**Entries with scene source code**
= = =
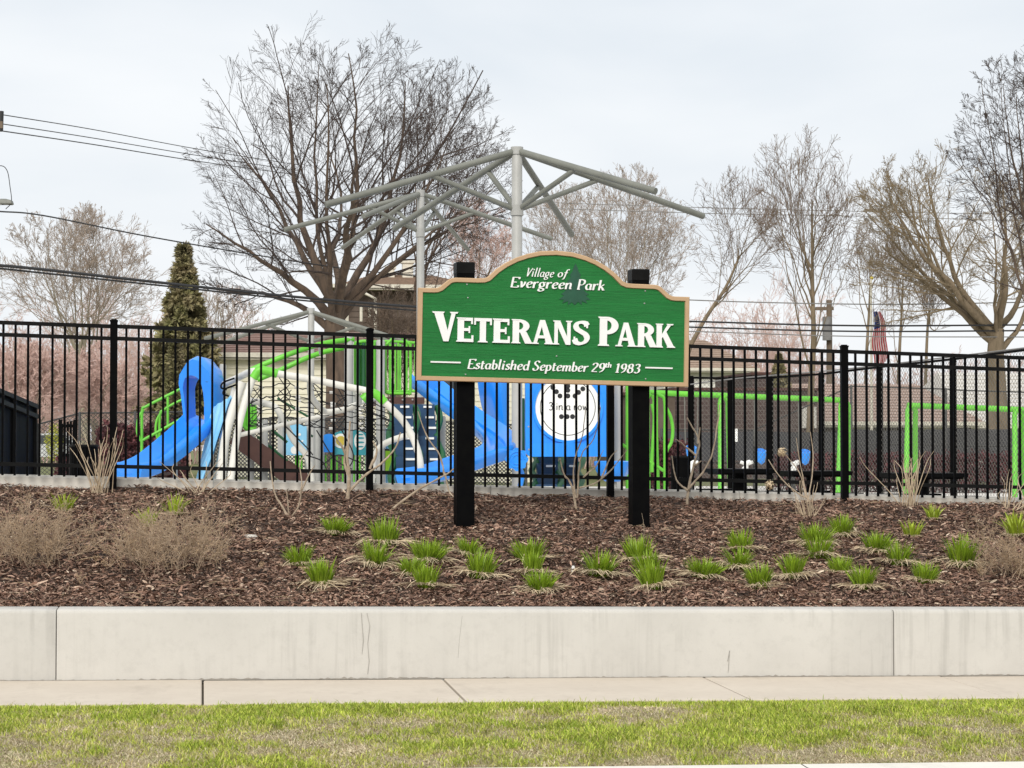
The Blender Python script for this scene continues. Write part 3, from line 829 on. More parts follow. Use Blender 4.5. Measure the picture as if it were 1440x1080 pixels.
def bare_tree(label, base_px, Y, trunk, env_px, seed, limbs=9, r0=.35, ks=(9, 7, 6, 4), ang=(0, 42, 38, 33, 30), up=.05, bark='bark_dark', twig='twig_dark', tw=.007, lean_out=.35, elev=(-5, 80), fork=.45, depth=.9, group=None, cat='tree', name='bare_tree', limb_targets=None, tt=.62, lens=(.70, .52, .50, .62), wig=.12):
    """trunk: photo pixels of the trunk from foot to fork; env_px: crown centre x, y and radii in photo pixels"""
    r = np.random.default_rng(seed)
    s = Y / FPX * 1.01
    b = P(base_px[0], base_px[1], Y) if base_px[1] else P(base_px[0], 640, Y)
    b[2] = park_z(b[0]) - .15
    root = thing(name, label, cat, b, group)
    tp = np.array([b] + [P(x, y, Y) for x, y in trunk])
    tp = spline(tp, 5)
    nT = len(tp)
    rad = r0 * (1.25 - .25 * np.minimum(np.linspace(0, 1, nT) * 6, 1)) * np.linspace(1, tt, nT)
    V, F = tubes(tp[None], rad[None], 12)
    link('trunk', fast_mesh('trunk', V - b, F, bark, smooth=True), root)
    c = P(env_px[0], env_px[1], Y); R3 = np.array([env_px[2] * s, max(env_px[2], env_px[3]) * s * depth, env_px[3] * s])
    env = (c, R3)
    # scaffold limbs aim at points spread over the crown's shell
    paths, rads = [], []
    tg = []
    if limb_targets:
        tg = [(P(x, y, Y + dy * Y / 60.), st) for x, y, dy, st in limb_targets]
    for i in range(limbs):
        el = math.radians(elev[0] + (elev[1] - elev[0]) * ((i * .618 + .3 * r.random()) % 1) ** .9)
        az = i * 2.39996 + r.uniform(-.4, .4)
        tg.append((c + R3 * np.array([math.cos(az) * math.cos(el), math.sin(az) * math.cos(el), math.sin(el)]) * r.uniform(.72, .92), None))
    NL = 12
    for i, (T, st) in enumerate(tg):
        u = st if st is not None else r.uniform(fork, 1) if i else 1
        k = min(int(u * (nT - 1)), nT - 1)
        while st is None and k > nT // 5 and tp[k][2] > T[2] - .3 * np.linalg.norm((T - tp[k])[:2]):
            k -= 1
        p0 = tp[k]; td = norm(tp[min(k + 1, nT - 1)] - tp[max(k - 1, 0)])
        dist = np.linalg.norm(T - p0)
        hv = (T - p0) * np.array([1, 1, 0]); hv = hv / (np.linalg.norm(hv) + 1e-6)
        ctrl = p0 + (td * .32 + hv * lean_out * .5) * dist * r.uniform(.8, 1.15)
        t = np.linspace(0, 1, NL)[:, None]
        q = p0 * (1 - t) ** 2 + 2 * ctrl * t * (1 - t) + T * t ** 2
        jit = np.cumsum(r.normal(0, .018 * dist, (NL, 3)), 0) * np.minimum(t * 3, 1) * .5
        jit -= jit[-1] * t
        paths.append(q + jit); rr = (r0 * r.uniform(.2, .34) if st is None else r0 * r.uniform(.34, .46))
        rads.append(rr * (1 - .9 * np.linspace(0, 1, NL) ** .7))
    paths = np.array(paths); rads = np.maximum(np.array(rads), tw * 1.4)
    for q, rr in zip(paths, rads):
        V, F = tubes(q[None], rr[None], 8)
        link('limb', fast_mesh('limb', V - b, F, bark, smooth=True), root)
    Ln = np.linalg.norm(np.diff(paths, axis=1), axis=2).sum(1)
    VV, FF, off = [], [], 0
    Pc, Rc, Lc = paths, rads, Ln
    for lev, k in enumerate(ks):
        p0, d, Lp, t, rr = kids(r, Pc, Rc, Lc, k, (.22, .18, .24, .2)[lev], ang[lev + 1])
        ln = Lp * lens[lev] * (1.15 - .62 * t) * r.uniform(.6, 1.25, len(t))
        ro = np.maximum(np.minimum(rr * .5, .0078 * ln + .002), tw)
        ns = (8, 6, 4, 2)[min(lev, 3)]
        Pc, Rc, Lc = grow(r, p0, d, ln, ro, ns, wig, up, .35, env)
        Rc = np.maximum(Rc, tw * .72)
        V, F = tubes(Pc, Rc, (6, 4, 3, 3)[min(lev, 3)])
        VV.append(V); FF.append(F + off); off += len(V)
    link('crown', fast_mesh('crown', np.concatenate(VV) - b, np.concatenate(FF), twig), root)
    TREES.append((label, off))
    return root
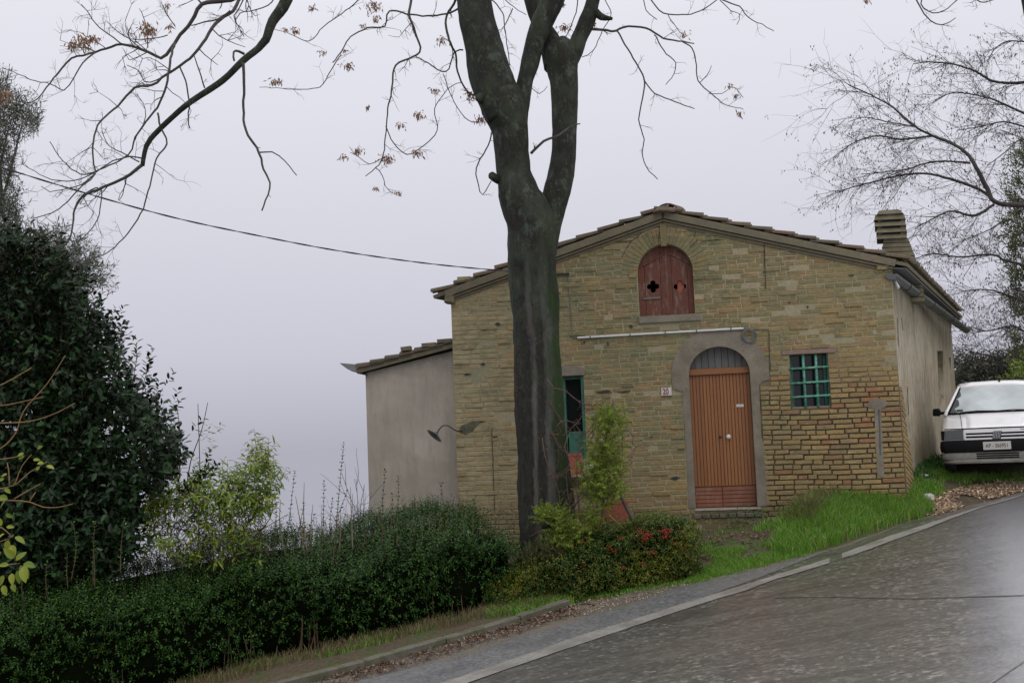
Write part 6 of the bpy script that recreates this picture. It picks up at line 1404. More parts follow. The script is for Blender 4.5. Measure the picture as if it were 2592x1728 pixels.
blob('shade_core', [(P(70, 1240, 15.2), (1.05, .4, .85)), (P(270, 1230, 15.1), (.45, .3, .38)), (P(180, 1010, 15.2), (.42, .3, .5)), (P(40, 930, 15.3), (.7, .3, .55)), (P(40, 1430, 14.9), (1.2, .5, .45)), (P(240, 1390, 15.0), (.45, .4, .35))], M['core'], laur)
V_, F_ = tube([P(140, 1560, 14.9), P(150, 1350, 15.0), P(160, 1100, 15.0), P(150, 800, 15.0)], [.09, .08, .05, .02], 10); obj('trunk', V_, F_, M['bark'], laur, True)
# grey-green olive
OP = [(-70, 170), (10, 215), (30, 260), (98, 300), (104, 345), (40, 380), (40, 470), (60, 560), (60, 600), (140, 590), (250, 680), (262, 720), (170, 760), (180, 900), (60, 960), (-70, 1000)]
crown('olive_tree', P(-40, 1500, 16), 'grey-green narrow-leaved olive tree at the left edge above the laurel', 'tree', OP, 15.2, 1.2, 2600, 12, .078, .0150, 'olive', .28, outw=.7, up_=.55, spread=.6, upb=.2)
ol = bpy.data.objects['olive_tree']
for (a, b) in (((-60, 1520), (-40, 900)), ((-40, 900), (10, 560)), ((10, 560), (20, 330)), ((-20, 760), (110, 680)), ((-30, 620), (60, 300)), ((20, 800), (180, 640)), ((-60, 500), (0, 240))):
    V_, F_ = tube([P(*a, 15.8), (P(*a, 15.7)+P(*b, 15.6))/2+rs.randn(3)*.05, P(*b, 15.5)], [.05 if a[1] > 1000 else .022, .02, .008], 8); obj('branch', V_, F_, M['branch'], ol, True)
blob('shade_core', [(P(20, 850, 16.0), (.5, .3, .6)), (P(130, 760, 16), (.3, .25, .3))], M['core'], ol)
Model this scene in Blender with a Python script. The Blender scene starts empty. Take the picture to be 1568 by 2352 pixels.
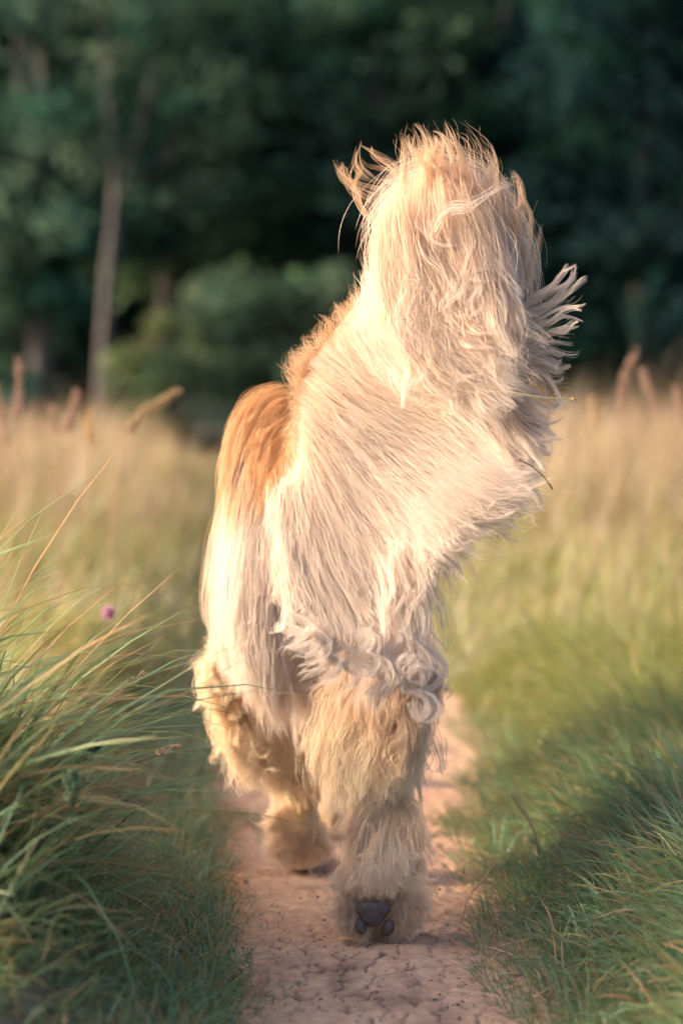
import bpy, math, random
import numpy as np
from mathutils import Vector, kdtree

SC = bpy.context.scene
RNG = np.random.default_rng(7)
random.seed(7)
rad = math.radians

# ------------------------------------------------------------------ camera
CAM_H = 0.62
LENS, SENS = 85.0, 36.0
W0, H0, HOR = 1568.0, 2352.0, 930.0
F = LENS / SENS * H0
PITCH = math.atan((H0 / 2 - HOR) / F)
cd = bpy.data.cameras.new('camera')
cam = bpy.data.objects.new('camera', cd)
SC.collection.objects.link(cam)
cam.location = (0, 0, CAM_H)
cam.rotation_euler = (math.pi / 2 - PITCH, 0, 0)
cd.sensor_fit = 'VERTICAL'
cd.sensor_height = SENS
cd.lens = LENS
cd.clip_start = 0.05
cd.clip_end = 2000
cd.dof.use_dof = True
cd.dof.focus_distance = 2.74
cd.dof.aperture_fstop = 3.1
SC.camera = cam

# ------------------------------------------------------------------ world, sun, exposure
SUN_EL = rad(19.5)
SUN_AZ = rad(-93.0)            # measured from +Y towards +X: the sun stands square to the left of the path
sun_dir = Vector((math.sin(SUN_AZ) * math.cos(SUN_EL), math.cos(SUN_AZ) * math.cos(SUN_EL), math.sin(SUN_EL)))
world = bpy.data.worlds.new("World")
SC.world = world
world.use_nodes = True
wn = world.node_tree
bg = wn.nodes['Background']
sky = wn.nodes.new('ShaderNodeTexSky')
sky.sky_type = 'NISHITA'
sky.sun_disc = False
sky.sun_elevation = SUN_EL
sky.sun_rotation = SUN_AZ
sky.dust_density = 6.0
sky.air_density = 0.6
sky.ozone_density = 0.0
wn.links.new(sky.outputs[0], bg.inputs[0])
bg.inputs[1].default_value = 0.15
sl = bpy.data.lights.new('sun', 'SUN')
sl.energy = 2.0
sl.angle = rad(3.0)
sl.color = (1.0, 0.77, 0.54)
so = bpy.data.objects.new('sun', sl)
SC.collection.objects.link(so)
so.rotation_euler = sun_dir.to_track_quat('Z', 'Y').to_euler()
so.location = (-8, 4, 6)
SC.view_settings.view_transform = 'Standard'
SC.view_settings.look = 'None'
SC.view_settings.exposure = 1.68
SC.view_settings.gamma = 1.0
SC.cycles.use_denoising = True
SC.cycles.max_bounces = 10
SC.cycles.diffuse_bounces = 7
SC.cycles.transmission_bounces = 4
SC.cycles.glossy_bounces = 2
SC.cycles.caustics_reflective = False
SC.cycles.caustics_refractive = False


# ------------------------------------------------------------------ helpers
def U(px, py, d):
    """point seen at (px,py) of the 1568x2352 frame at distance y=d"""
    v = H0 / 2 - py
    dy = F * math.cos(PITCH) + v * math.sin(PITCH)
    dz = -F * math.sin(PITCH) + v * math.cos(PITCH)
    return np.array(((px - W0 / 2) / dy * d, d, CAM_H + dz / dy * d))


def link(o, parent=None):
    SC.collection.objects.link(o)
    if parent is not None:
        o.parent = parent
    return o


def tag(o, label=None, cat=None, group=None, kind=None):
    for k, v in (('label', label), ('category', cat), ('group', group), ('kind', kind)):
        if v:
            o[k] = v
    return o


def mesh_np(name, verts, faces, mat, parent=None, col=None, smooth=False, extra=None):
    """verts (N,3); faces (M,k) array with k = 3 or 4"""
    verts = np.asarray(verts, dtype=np.float32)
    faces = np.asarray(faces, dtype=np.int32)
    me = bpy.data.meshes.new(name)
    me.vertices.add(len(verts))
    me.vertices.foreach_set('co', verts.ravel())
    k = faces.shape[1]
    me.loops.add(faces.size)
    me.loops.foreach_set('vertex_index', faces.ravel())
    me.polygons.add(len(faces))
    me.polygons.foreach_set('loop_start', np.arange(0, faces.size, k, dtype=np.int32))
    if smooth:
        me.polygons.foreach_set('use_smooth', np.ones(len(faces), dtype=bool))
    me.update(calc_edges=True)
    if col is not None:
        a = me.attributes.new('tint', 'FLOAT_COLOR', 'POINT')
        c4 = np.ones((len(verts), 4), dtype=np.float32)
        c4[:, :3] = col
        a.data.foreach_set('color', c4.ravel())
    me.validate()
    me.materials.append(mat)
    return link(bpy.data.objects.new(name, me), parent)


def smoothstep(a, b, x):
    t = np.clip((x - a) / (b - a), 0, 1)
    return t * t * (3 - 2 * t)


def unit(v):
    return v / np.maximum(np.linalg.norm(v, axis=-1, keepdims=True), 1e-9)


def vnoise(x, y, seed=0):
    """value noise on arrays, range -1..1"""
    xi = np.floor(x).astype(np.int64)
    yi = np.floor(y).astype(np.int64)
    fx, fy = x - xi, y - yi
    fx = fx * fx * (3 - 2 * fx)
    fy = fy * fy * (3 - 2 * fy)

    def h(a, b):
        n = (a * 374761393 + b * 668265263 + seed * 1442695041) & 0xffffffff
        n = ((n ^ (n >> 13)) * 1274126177) & 0xffffffff
        return ((n ^ (n >> 16)) & 0xffff) / 32767.5 - 1
    a = h(xi, yi) * (1 - fx) + h(xi + 1, yi) * fx
    b = h(xi, yi + 1) * (1 - fx) + h(xi + 1, yi + 1) * fx
    return a * (1 - fy) + b * fy


def fbm(x, y, seed=0, octv=4):
    s, a = 0, 1.0
    for i in range(octv):
        s = s + a * vnoise(x * 2 ** i, y * 2 ** i, seed + i * 17)
        a *= 0.5
    return s


def catmull(P, K):
    P = np.asarray(P, float)
    n = len(P)
    Q = np.vstack([2 * P[0] - P[1], P, 2 * P[-1] - P[-2]])
    t = np.linspace(0, n - 1 - 1e-6, K)
    i = np.floor(t).astype(int)
    f = (t - i)[:, None]
    p0, p1, p2, p3 = Q[i], Q[i + 1], Q[i + 2], Q[i + 3]
    return 0.5 * (2 * p1 + (p2 - p0) * f + (2 * p0 - 5 * p1 + 4 * p2 - p3) * f ** 2 + (3 * p1 - p0 - 3 * p2 + p3) * f ** 3)


# ------------------------------------------------------------------ materials
def new_mat(name):
    m = bpy.data.materials.new(name)
    m.use_nodes = True
    nt = m.node_tree
    nt.nodes.clear()
    out = nt.nodes.new('ShaderNodeOutputMaterial')
    return m, nt, out


def leafy_material(name, transl=0.4, rough=0.5, spec=0.25, attr='tint', gloss=0.06):
    m, nt, out = new_mat(name)
    a = nt.nodes.new('ShaderNodeAttribute')
    a.attribute_name = attr
    d = nt.nodes.new('ShaderNodeBsdfDiffuse')
    t = nt.nodes.new('ShaderNodeBsdfTranslucent')
    mx = nt.nodes.new('ShaderNodeMixShader')
    mx.inputs[0].default_value = transl
    g = nt.nodes.new('ShaderNodeBsdfGlossy')
    g.inputs['Roughness'].default_value = rough
    m2 = nt.nodes.new('ShaderNodeMixShader')
    m2.inputs[0].default_value = gloss
    L = nt.links.new
    L(a.outputs['Color'], d.inputs[0])
    L(a.outputs['Color'], t.inputs[0])
    L(d.outputs[0], mx.inputs[1])
    L(t.outputs[0], mx.inputs[2])
    L(mx.outputs[0], m2.inputs[1])
    L(g.outputs[0], m2.inputs[2])
    L(m2.outputs[0], out.inputs[0])
    return m


def hair_material(name, transl=0.52, gloss=0.05):
    return leafy_material(name, transl=transl, rough=0.38, gloss=gloss)


def noisy_material(name, c1, c2, scale, rough=0.85, bump=0.3, c3=None, dist=0.01):
    m, nt, out = new_mat(name)
    L = nt.links.new
    tc = nt.nodes.new('ShaderNodeTexCoord')
    n = nt.nodes.new('ShaderNodeTexNoise')
    n.inputs['Scale'].default_value = scale
    n.inputs['Detail'].default_value = 8
    n.inputs['Roughness'].default_value = 0.65
    L(tc.outputs['Object'], n.inputs['Vector'])
    r = nt.nodes.new('ShaderNodeValToRGB')
    r.color_ramp.elements[0].position = 0.35
    r.color_ramp.elements[1].position = 0.68
    r.color_ramp.elements[0].color = (*c1, 1)
    r.color_ramp.elements[1].color = (*c2, 1)
    if c3:
        e = r.color_ramp.elements.new(0.5)
        e.color = (*c3, 1)
    L(n.outputs[0], r.inputs[0])
    b = nt.nodes.new('ShaderNodeBsdfPrincipled')
    b.inputs['Roughness'].default_value = rough
    b.inputs['Specular IOR Level'].default_value = 0.25
    L(r.outputs[0], b.inputs['Base Color'])
    n2 = nt.nodes.new('ShaderNodeTexNoise')
    n2.inputs['Scale'].default_value = scale * 4
    n2.inputs['Detail'].default_value = 8
    L(tc.outputs['Object'], n2.inputs['Vector'])
    bm = nt.nodes.new('ShaderNodeBump')
    bm.inputs['Strength'].default_value = bump
    bm.inputs['Distance'].default_value = dist
    L(n2.outputs[0], bm.inputs['Height'])
    L(bm.outputs[0], b.inputs['Normal'])
    L(b.outputs[0], out.inputs[0])
    return m


M_GRASS = leafy_material('grass_blades', transl=0.44, gloss=0.05, rough=0.45)
M_LEAF = leafy_material('tree_leaves', transl=0.30, gloss=0.0, rough=0.6)
M_FUR = hair_material('fur')
M_SKIN = noisy_material('skin_undercoat', (0.42, 0.29, 0.20), (0.60, 0.45, 0.33), 30, bump=0.5)
M_BARK = noisy_material('bark', (0.065, 0.062, 0.066), (0.125, 0.115, 0.12), 9, bump=0.8, dist=0.03)
M_SOIL = noisy_material('soil_and_thatch', (0.08, 0.085, 0.05), (0.18, 0.15, 0.09), 6, bump=0.6)
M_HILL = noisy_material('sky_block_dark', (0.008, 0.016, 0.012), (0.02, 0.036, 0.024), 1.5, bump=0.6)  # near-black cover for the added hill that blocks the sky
M_PAD = noisy_material('pad_leather', (0.075, 0.062, 0.064), (0.14, 0.112, 0.112), 120, rough=0.7, bump=0.5, dist=0.002)
M_TWIG = noisy_material('dark_twig', (0.05, 0.035, 0.025), (0.11, 0.08, 0.05), 100)
M_NOSE = noisy_material('nose_leather', (0.012, 0.01, 0.01), (0.03, 0.025, 0.025), 200, rough=0.35)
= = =
**What is expected**
Repeat exactly the part that opens with the line containing "Model this scene" and closes with the line containing "from mathutils import Vector, kdtree". Include both end lines, and drop the pictures.

**Exercise answer**
Model this scene in Blender with a Python script. The Blender scene starts empty. Take the picture to be 1568 by 2352 pixels.
import bpy, math, random
import numpy as np
from mathutils import Vector, kdtree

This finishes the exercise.